The touch of his fingers immediately transformed me from casual tourist to humbled worshipper. We made our way to a nearby pew and knelt in prayer as the strains of a Celtic chamber orchestra and choir swirled like faerie dust around and through the rituals. I felt blessed, not only by the hand of the priest, but by the faces and voices of all those gathered to worship the Lord.

There are many elements of Catholic theology and practice that trouble me.   But I was surprised how easy it was to put the differences aside as we all rose to our feet to sing How Great Thou Art at the end of the service. I felt peace, comfort and encouragement… the signs of healing.

Yes, I have a definite sense of the goodness and mercy of God in my life, as he continues to guide me and teach me about himself.  There are many questions that still throb in my head, but today I can say that at least my heart got it. Maybe I need to pay more attention to James Taylor, by now snoozing on youtube, awaiting my return.  “So close your eyes……you can close your eyes, it’s alright.”

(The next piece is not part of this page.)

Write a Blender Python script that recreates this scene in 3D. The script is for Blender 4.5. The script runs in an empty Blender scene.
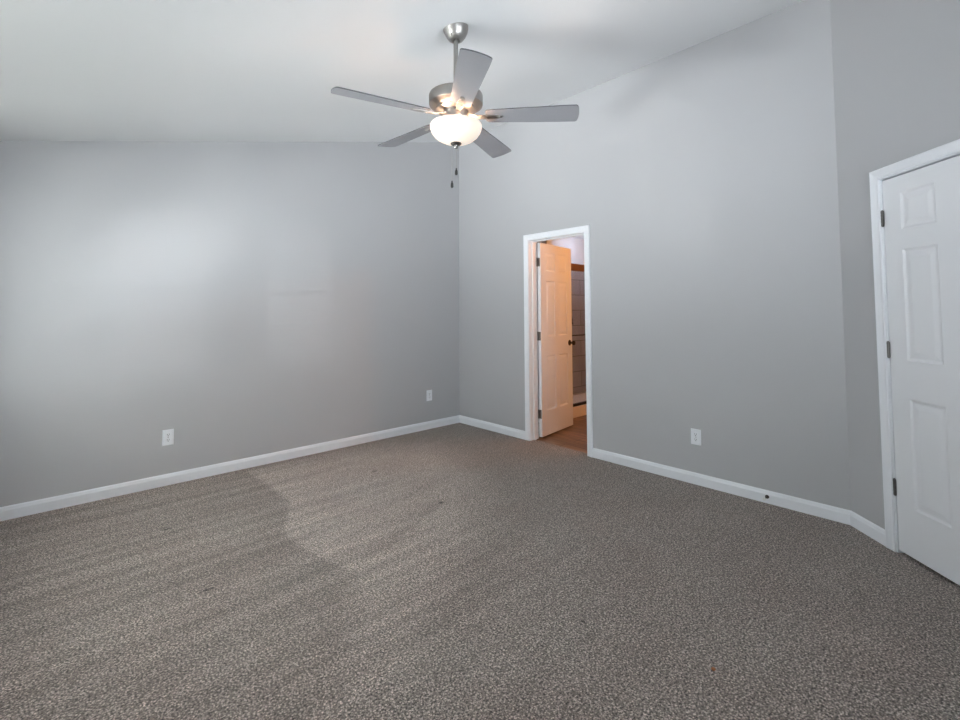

  1. Beautiful, Kim. Here on this side of the pond we are praying for goodness and mercy for our dear friend and banjo player Carroll Smith, who, as you may have heard, died sometime yesterday from complications from a perforated ulcer. He was so lost and unhappy after Cindy died. I hope he has now rejoined her in the world beyond us and our understanding. That would be mercy indeed. Ireland and the River Suir seem created for giving us some goodness and mercy in this troubled world. Thank you for your thoughts.

    1. I am so saddened to hear that Carroll has died. He will be missed by so many of us. Thank you for your reflections, Jill. God bless.